Dal dramma (1598-99) di W. Shakespeare: nel 1603 al Globe Theater di Londra si mette in scena Henry V , dramma storico in cui si rievocano le gesta del re che nel 1415, durante la guerra dei Cent’anni, sconfisse l’esercito francese, numericamente superiore, nella battaglia di Azincourt. Splendido esordio nella regia di Olivier in quello che, secondo molti, è il suo miglior film scespiriano e una grande tappa nell’uso del colore nel cinema (fotografia di Robert Krasker) di grande suggestione nel passaggio dalla finzione teatrale alla spazialità solenne degli esterni in Francia, con sapienti agganci alla tradizione pittorica, da Paolo Uccello alle miniature dei Livres d’Heures. Si può leggere a 3 livelli: rievocazione di uno spettacolo al Globe; rappresentazione del modo con cui i contemporanei di Shakespeare immaginavano la campagna di Enrico V in Francia; opera di allusiva propaganda ideologica sulla 2ª guerra mondiale. Trionfo di colore, musica, grande spettacolo, poesia eroica, costumi, scenografie. 1 Oscar speciale per Olivier e 4 nomination tra cui quella per le musiche a William Walton che collaborò anche per Amleto e Riccardo III .

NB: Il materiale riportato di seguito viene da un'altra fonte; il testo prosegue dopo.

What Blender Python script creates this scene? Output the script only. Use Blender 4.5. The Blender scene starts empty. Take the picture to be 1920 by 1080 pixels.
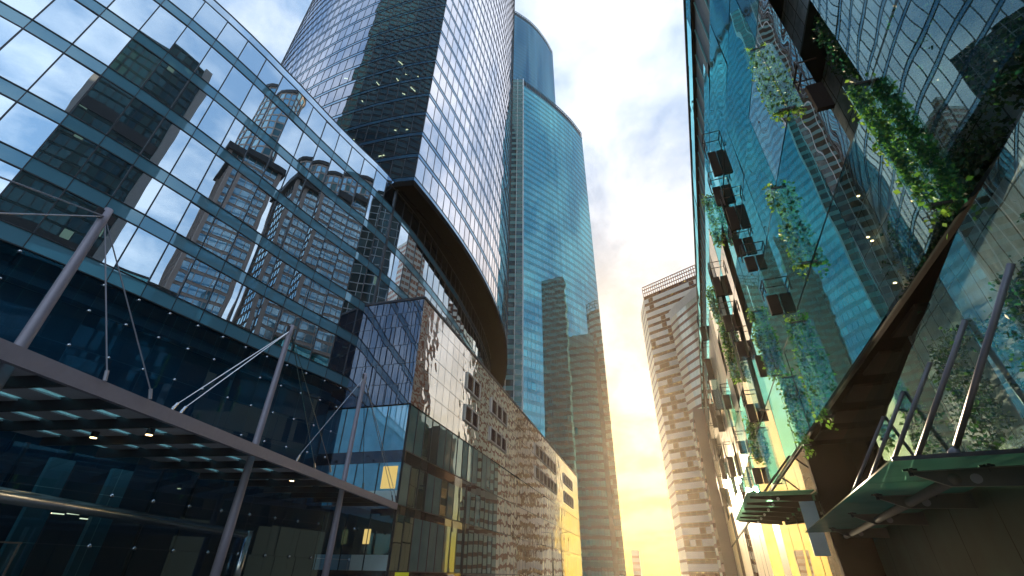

Dalla commedia The Sleeping Prince (1953) di T. Rattigan: arrivato a Londra nel 1911 per assistere all’incoronazione di Giorgio V, il granduca Carlo di Carpazia vuole compagnia galante per la serata. La trova in una ballerina americana, ma la situazione si complica. Il copione è un po’ moscio, irrimediabilmente coperto di polvere teatrale, ma la messinscena di Olivier è di un accademismo impeccabile e la Monroe, anche produttrice, sfolgora. Domanda: chi delle due star ha più sfruttato l’altra?